Dolar (USD)
35.22
Euro (EUR)
36.73
Gram Altın
2961.05
BIST 100
9668.22
02:17 İMSAK'A
KALAN SÜRE
26 Kasım 2021

Boynumuzun borcu

Şu sıralar ülke ekonomisinde yaşanan kaygılı süreçler, derin analizleri de beraberinde getirdi… Kriz, faiz, döviz, kur, borç, enflasyon derken gündemin birinci sırasına ekonomik gidişat oturdu… Herkes tedirgin, mikroekonomimize yansıması nasıl olacak? Alım gücü düşen halk muhtemel borç yükü karşısında telaşlı ve tedirgin…

İşte tamda bu atmosferde farklı bir bakış açısıyla, farklı bir boyuta dikkat çekmek istiyorum… Din kavramına değinmek niyetindeyim… Oldukça geniş bir anlam zenginliğine sahip olan din kavramının bir manası da şudur: Din Arapça deyn kökünden mastardır… Semantik bakımdan belirli bir zamanda ödenmesi gereken borç anlamını da içerir…

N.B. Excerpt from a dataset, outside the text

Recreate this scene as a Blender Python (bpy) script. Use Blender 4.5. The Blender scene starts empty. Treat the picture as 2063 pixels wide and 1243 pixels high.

Dindarlık bir anlamda deyndarlık (borçluluk) demek oluyor…

Allah ile kul arasında önceden akitle söz alınmış bir borçtan bahsediyoruz… İnsan ile Rabbi arasında bir uyum sözleşmesi söz konusu… Din, Allah’a olan borcun ödenme kurallarını önümüze koyuyor…

Anlaşılan o ki her insan borçludur… Ona bu borcu nasıl ödeyeceğini öğreten okulun adı, İslam’dır…

Borçluluk esaslı bir sorumluluk, ağır bir yükümlülüktür…

Yüce yaratıcıdan aldığımız ödünç hayatların, bedelini nasıl ödeyeceğiz?

İslam’ın bu öğretisi; bu borcun bize yüklediği görevleri, borçlar hukukunu dünya ve ahirette oluşacak sonuçları, muhtemel ceza ve mükafatlarını netleştirir…

Bu borçlanmanın esaslarını içinde barındıran yegâne kitap Kur’an’dır…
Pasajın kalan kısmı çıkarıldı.